The primary draw for it for students was being able to get notifications on their phone when new content was posted. Will this be a non-issue when the new moodle app is released?

There is a site called academicconnect.net which is a social network for educators and students.

Wednesday, February 13, 2013

Sustaining Moodle in a Large Organization

Notes from Moodlemooot 2013


Dave Sun from the U of A talked about their Moodle installation

The U of A migrated from Blackboard Vista to Moodle

They use three primary moodle servers, production, archive and test
archive is a copy of the expired course with all student data removed, used for staff to import course content from.

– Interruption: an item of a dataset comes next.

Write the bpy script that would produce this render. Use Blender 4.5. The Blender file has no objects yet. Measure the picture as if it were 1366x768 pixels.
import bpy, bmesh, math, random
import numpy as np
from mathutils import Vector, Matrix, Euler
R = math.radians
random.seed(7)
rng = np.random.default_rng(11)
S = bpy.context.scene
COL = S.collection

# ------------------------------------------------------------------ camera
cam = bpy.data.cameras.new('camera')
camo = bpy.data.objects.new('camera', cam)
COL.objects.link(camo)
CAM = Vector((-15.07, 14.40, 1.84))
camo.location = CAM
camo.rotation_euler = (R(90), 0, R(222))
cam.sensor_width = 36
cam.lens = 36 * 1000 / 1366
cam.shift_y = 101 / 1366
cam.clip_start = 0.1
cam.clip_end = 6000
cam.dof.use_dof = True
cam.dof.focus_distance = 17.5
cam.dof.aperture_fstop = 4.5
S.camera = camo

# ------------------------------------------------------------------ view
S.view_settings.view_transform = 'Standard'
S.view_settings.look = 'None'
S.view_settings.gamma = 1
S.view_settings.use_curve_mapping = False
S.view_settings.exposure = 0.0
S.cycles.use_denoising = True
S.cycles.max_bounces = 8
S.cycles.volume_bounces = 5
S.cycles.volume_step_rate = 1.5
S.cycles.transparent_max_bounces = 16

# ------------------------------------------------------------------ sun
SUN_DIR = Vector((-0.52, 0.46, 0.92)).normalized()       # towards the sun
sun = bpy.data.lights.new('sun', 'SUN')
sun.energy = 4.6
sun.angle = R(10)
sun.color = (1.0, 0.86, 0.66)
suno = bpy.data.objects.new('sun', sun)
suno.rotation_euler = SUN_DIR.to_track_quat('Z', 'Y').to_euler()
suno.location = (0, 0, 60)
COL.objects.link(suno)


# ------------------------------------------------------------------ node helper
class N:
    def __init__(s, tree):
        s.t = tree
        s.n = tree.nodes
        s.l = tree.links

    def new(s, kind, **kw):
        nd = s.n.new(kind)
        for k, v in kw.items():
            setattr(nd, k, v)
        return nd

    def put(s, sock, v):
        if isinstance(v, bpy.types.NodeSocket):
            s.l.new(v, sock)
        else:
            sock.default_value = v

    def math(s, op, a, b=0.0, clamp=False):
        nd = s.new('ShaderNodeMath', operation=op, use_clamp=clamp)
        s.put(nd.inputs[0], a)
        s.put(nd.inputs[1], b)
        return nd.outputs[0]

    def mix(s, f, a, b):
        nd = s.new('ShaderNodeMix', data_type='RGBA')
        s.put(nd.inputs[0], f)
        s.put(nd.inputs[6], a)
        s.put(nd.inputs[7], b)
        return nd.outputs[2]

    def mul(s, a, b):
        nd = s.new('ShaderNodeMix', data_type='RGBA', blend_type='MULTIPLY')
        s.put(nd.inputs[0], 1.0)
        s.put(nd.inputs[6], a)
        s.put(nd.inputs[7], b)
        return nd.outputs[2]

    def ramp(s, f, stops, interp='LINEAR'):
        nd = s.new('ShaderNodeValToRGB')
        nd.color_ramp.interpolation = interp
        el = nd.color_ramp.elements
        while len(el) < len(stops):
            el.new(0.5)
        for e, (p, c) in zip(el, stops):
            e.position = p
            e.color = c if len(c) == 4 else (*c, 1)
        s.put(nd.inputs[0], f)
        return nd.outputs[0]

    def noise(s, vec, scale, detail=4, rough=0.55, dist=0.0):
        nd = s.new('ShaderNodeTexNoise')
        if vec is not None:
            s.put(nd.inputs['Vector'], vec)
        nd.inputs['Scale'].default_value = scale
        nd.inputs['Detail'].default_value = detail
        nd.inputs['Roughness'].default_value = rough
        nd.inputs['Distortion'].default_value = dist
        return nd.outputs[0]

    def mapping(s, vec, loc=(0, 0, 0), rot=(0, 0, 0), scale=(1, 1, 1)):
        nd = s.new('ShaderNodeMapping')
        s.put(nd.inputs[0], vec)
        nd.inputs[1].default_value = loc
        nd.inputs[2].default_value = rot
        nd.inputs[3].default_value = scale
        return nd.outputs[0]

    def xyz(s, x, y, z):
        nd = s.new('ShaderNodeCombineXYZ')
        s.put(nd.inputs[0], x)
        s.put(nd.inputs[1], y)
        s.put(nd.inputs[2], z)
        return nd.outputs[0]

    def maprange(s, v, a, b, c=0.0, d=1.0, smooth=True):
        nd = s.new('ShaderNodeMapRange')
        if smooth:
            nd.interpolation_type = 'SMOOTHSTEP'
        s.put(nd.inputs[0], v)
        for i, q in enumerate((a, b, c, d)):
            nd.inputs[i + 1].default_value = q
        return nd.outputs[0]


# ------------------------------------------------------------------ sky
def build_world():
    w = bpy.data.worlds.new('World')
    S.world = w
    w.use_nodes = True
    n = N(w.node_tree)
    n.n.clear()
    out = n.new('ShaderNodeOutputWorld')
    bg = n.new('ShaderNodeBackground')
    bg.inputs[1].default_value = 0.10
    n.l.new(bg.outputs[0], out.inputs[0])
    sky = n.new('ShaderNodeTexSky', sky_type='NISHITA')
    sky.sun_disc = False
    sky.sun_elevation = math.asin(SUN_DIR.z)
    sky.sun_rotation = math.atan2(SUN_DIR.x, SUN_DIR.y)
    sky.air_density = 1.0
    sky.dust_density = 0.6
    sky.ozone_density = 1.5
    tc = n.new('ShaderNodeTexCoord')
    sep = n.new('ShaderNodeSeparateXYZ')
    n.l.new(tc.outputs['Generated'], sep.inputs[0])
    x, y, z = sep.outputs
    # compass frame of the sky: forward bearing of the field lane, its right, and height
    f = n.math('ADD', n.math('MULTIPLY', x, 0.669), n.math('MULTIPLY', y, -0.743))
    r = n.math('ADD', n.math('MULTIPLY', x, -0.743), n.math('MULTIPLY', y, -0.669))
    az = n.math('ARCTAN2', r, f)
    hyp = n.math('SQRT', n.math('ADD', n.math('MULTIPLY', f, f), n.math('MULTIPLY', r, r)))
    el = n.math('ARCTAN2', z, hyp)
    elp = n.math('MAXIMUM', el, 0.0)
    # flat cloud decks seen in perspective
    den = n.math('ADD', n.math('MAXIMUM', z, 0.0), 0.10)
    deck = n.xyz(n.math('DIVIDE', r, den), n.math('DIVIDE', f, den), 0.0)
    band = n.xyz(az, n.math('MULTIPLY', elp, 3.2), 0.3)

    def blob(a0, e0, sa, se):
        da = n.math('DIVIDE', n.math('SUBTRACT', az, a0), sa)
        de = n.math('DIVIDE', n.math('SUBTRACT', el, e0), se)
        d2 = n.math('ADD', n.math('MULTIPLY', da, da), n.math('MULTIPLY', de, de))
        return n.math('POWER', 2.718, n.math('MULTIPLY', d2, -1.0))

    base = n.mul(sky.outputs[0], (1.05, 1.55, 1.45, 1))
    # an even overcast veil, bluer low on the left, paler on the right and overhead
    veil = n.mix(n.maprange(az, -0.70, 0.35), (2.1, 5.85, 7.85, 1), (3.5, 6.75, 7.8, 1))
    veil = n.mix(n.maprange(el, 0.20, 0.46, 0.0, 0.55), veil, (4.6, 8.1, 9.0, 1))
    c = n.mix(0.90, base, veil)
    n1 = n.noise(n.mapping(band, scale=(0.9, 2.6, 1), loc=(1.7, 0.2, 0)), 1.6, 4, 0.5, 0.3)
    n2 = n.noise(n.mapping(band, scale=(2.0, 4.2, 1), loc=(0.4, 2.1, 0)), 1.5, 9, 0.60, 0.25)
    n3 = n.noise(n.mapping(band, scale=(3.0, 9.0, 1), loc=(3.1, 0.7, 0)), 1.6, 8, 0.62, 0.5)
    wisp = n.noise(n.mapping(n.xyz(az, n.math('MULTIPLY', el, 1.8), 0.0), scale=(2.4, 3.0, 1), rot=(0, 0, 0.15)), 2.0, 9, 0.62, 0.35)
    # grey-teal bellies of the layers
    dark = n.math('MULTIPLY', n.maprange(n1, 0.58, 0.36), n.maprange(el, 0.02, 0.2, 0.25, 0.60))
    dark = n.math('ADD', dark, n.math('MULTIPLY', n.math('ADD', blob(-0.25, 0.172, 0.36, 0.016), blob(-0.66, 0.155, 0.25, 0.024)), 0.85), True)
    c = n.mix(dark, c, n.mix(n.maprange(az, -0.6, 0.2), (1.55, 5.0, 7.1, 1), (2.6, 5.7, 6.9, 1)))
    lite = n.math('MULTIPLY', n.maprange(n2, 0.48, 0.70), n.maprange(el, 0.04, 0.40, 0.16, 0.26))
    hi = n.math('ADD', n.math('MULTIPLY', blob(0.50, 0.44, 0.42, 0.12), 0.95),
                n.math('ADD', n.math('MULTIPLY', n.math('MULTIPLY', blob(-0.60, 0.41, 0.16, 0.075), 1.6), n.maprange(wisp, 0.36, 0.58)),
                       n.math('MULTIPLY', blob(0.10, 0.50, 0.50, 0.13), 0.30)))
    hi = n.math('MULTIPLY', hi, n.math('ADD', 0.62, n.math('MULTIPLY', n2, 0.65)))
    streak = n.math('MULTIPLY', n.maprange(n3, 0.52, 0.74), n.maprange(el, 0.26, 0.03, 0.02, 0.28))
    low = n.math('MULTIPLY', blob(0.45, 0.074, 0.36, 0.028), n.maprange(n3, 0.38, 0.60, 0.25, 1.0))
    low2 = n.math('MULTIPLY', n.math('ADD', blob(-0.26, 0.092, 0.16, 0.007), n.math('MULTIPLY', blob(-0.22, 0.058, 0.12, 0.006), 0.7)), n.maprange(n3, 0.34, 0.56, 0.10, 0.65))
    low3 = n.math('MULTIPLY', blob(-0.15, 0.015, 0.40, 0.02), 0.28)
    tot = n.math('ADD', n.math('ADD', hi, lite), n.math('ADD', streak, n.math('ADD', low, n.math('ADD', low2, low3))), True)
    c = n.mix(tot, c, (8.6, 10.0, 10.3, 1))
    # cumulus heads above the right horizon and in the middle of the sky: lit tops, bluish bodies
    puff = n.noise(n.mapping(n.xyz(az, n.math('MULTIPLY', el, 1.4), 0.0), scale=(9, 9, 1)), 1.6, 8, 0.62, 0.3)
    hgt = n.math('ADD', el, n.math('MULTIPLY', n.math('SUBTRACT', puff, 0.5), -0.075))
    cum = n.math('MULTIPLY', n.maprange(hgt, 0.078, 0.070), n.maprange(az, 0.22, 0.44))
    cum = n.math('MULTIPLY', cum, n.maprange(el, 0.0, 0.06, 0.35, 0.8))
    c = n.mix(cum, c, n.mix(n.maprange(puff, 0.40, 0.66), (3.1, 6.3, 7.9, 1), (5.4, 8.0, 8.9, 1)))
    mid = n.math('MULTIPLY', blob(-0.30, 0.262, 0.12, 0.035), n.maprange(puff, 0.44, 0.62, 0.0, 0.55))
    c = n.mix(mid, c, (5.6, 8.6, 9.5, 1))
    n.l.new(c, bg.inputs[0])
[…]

Git is used to maintain moodles.

The instances run as a vmware cluster, with pgsql as the database.

There is a provincial initiative to consolidate moodle hosting with Cybera. Cybera is using openstack and Chef to roll moodle installs.

In addition to the 6 application servers and single database server, there is a server dedicated to running moodle cron and backup jobs.

Redmine is used for project management.

Tuesday AM is set time for minor changes like plugin updates. Last sunday of month for major upgrades.
Moodle's cohort system is used for handling enrolments.

Users are kicked across in a daily batch
Using PeopleSoft on the back end
Help desk uses Kayaco support suite for ticketing with end users.
OTRS is also used for ticketing
Baseline response to tickets is 24h
Very few core modifications (maybe 10 lines of code total, and that's for their category level admin plugin)

0 to 100 in 18 Months

Notes from Moodlemoot 2013


Grzegorz Dostatni presented on the U of A's moodle infrastructure.

Highly available infrastructure
Organizational structure is as if not more important than the technology used. You need to strike a balance between developers "fix it now, put it in prod now" and sysadmins "must always remain stable".
Cyber is hosting the U of A, NAIT and Athabasca U moodle instances.
Using emc cx-4 for storage, U of A reviews storage vendors every 5-7 years.
6 physical hosts, 2 in a separate data center
vmware is set to never run app nodes on the same server to maintain redundancy
using ubuntu LTS for OS
pgsql used because of in house familiarity, caused some headaches as mysql is more widely supported
db is running in a vm, not a physical server
lvm fileserver replicatiion
drdb to mirror over network
hourly backups with 30 day retention using dedup on fileserer
eAccellerator for PHP acceleration
both servers are NTP sync'd as to restore to a certain point, the db and fileserver must be restored to the same point in time

Data points to monitor:
On all servers
cpu load
disk
free memory

On db server
sql errors
long processes (greater than 3h runtime)

On fileservers
drdb status/errors

On app servers
num apache processes (>100 = yellow alarm, >125 red alarm)

Have a process in place for dealing with bottlenecks (ie. first we upgrade ram, then cpu then disk)
Scripts: www.ualberta.ca/~dostatni/moodlemoot2013
NFS mounts to filestorage

43 000 Students – Which architecture?

Notes from Moodlemoot 2013


Olivier Guillot presented on Université de Montréal's moodle installation

At U of M, moodle is their 2nd most critical system after email.

The have a similar setup to U of A in that production instance is loadbalanced, and moodle cron is run on a separate server.

Using moodle's integrated backup system to do daily course backups, history of 10 backups

Using a PHP cache is necessary (doubles performance) U of M uses APC (alternate PHP cache)

Using mysql tuner/mysql enterprise monitor to monitor database health

Daily push of enrolments

courses are named with coursecode-section-semester (ie. MAT10101-A-W13)
currently in house SIS, moving to peoplesoft
single moodle instance
using munin for graphing, nagios for alterting, moving to git for version control/updates, using Hudson (now Jenkins) for server mirroring.
Moodle-Stats for monitoring instance (github moodle-scripts)
agile-scrum and jira/confluence for helpdesk
Leaves courses open for 3 years so that students can still audit them
Teachers responsible for importing content into new courses.